Well, it might work. Boris Johnson and Michael Gove may have their principles about the integrity of the UK, but, as Groucho Marx once said, if you don’t like them, they have others. They’ll do anything to save the Union – a negotiating position Sturgeon can make the most of if she doesn’t push her claims too far.

Nor would she want to. Everything we’ve seen about her impressive time as first minister confirms her essential caution, born of a lawyerly training and a cool temperament. She does not want, surely, to be the SNP leader who loses the second referendum and thus consigns independence to the dustbin of history for, well, let’s say a generation.

The lessons of Quebec and Catalonia, where the separatists overreached themselves, must weigh heavily with her. She won’t, and oughtn’t, even think about agitating for a new referendum or holding one unless there is a “6” at the beginning of the opinion poll rating for independence consistently for months, if not years. Lately, support for leaving the UK has slipped back to nearer 50 per cent – far too big a gamble for Sturgeon. Really overwhelming support for independence, in truth, might not actually ever happen.

Nor is Sturgeon’s mandate quite as muscular as she makes out.

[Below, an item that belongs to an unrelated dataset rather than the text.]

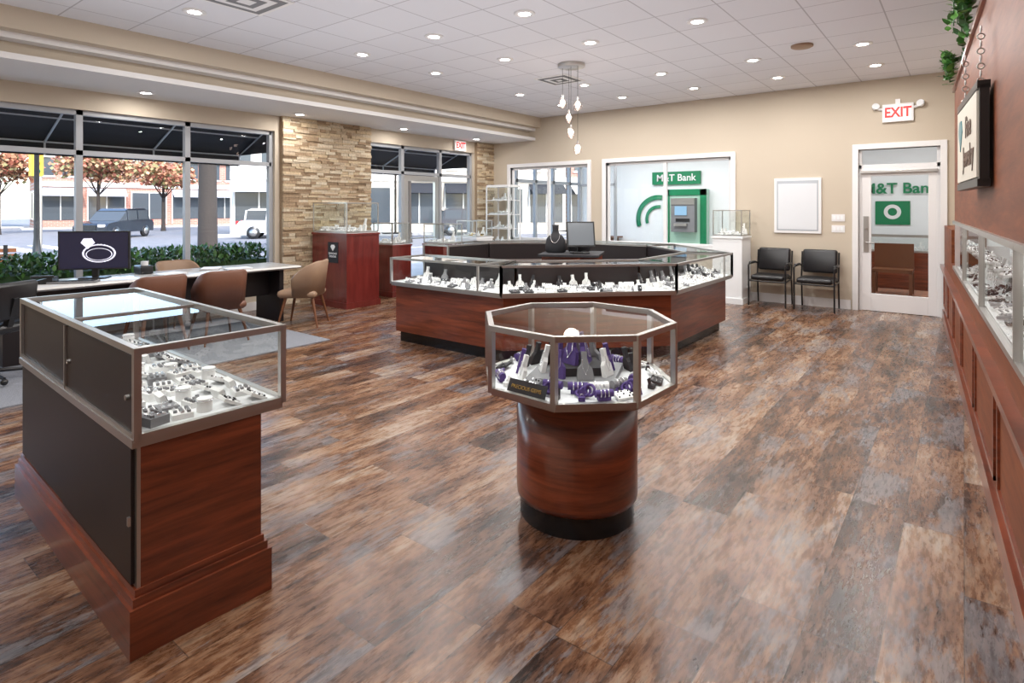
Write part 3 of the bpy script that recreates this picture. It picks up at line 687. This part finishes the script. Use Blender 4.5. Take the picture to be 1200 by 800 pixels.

The SNP didn’t get its overall majority in the Scottish parliament, let alone the kind of supermajority that some prominent nationalists, such as the decidedly graceless Alex Salmond, declared was both as necessary to the cause as it was imminent to arrive. The SNP just failed to win its overall majority, true, which means we shouldn’t quibble, and has its Green allies to press the case; but the Greens are not part of the government, and she has, painfully, failed to secure the clear mandate win by Alex Salmond in the record breaking Scottish election of 2011, which forced David Cameron to grant the referendum of 2014. If the British constitution runs on precedent, the 2011 “threshold” has not been clearly met.

Those who framed the 1998 Scotland Act – the likes of Tony Blair and Donald Dewar – knew well what they were doing, and ensured that no party could easily get an overall majority. The rise of the SNP, and Labour’s historic failure, has since almost confounded their plans, but not entirely. Who is to say that the SNP, with or without the Greens, will be in power indefinitely?

The other reason why the independence argument is losing force is Brexit – a test case for an unhappy divorce. Just as with Brexit, the terms of Scottish independence – crucial stuff – are unclear and cannot be determined by Scotland alone. Indeed, ironically enough for a party built on the nation of the right of self-determination, issues such as the currency, the border with England, the free movement of peoples and so on will also be the subject of talks between London and Brussels, with Edinburgh being the piggy in the middle.

The more, in other words, about the certainties and the uncertainties of Scottish nationhood become clear, the more difficult the argument for independence becomes. It might happen one day, but maybe everyone was right in 2014, and it won’t arrive for a generation.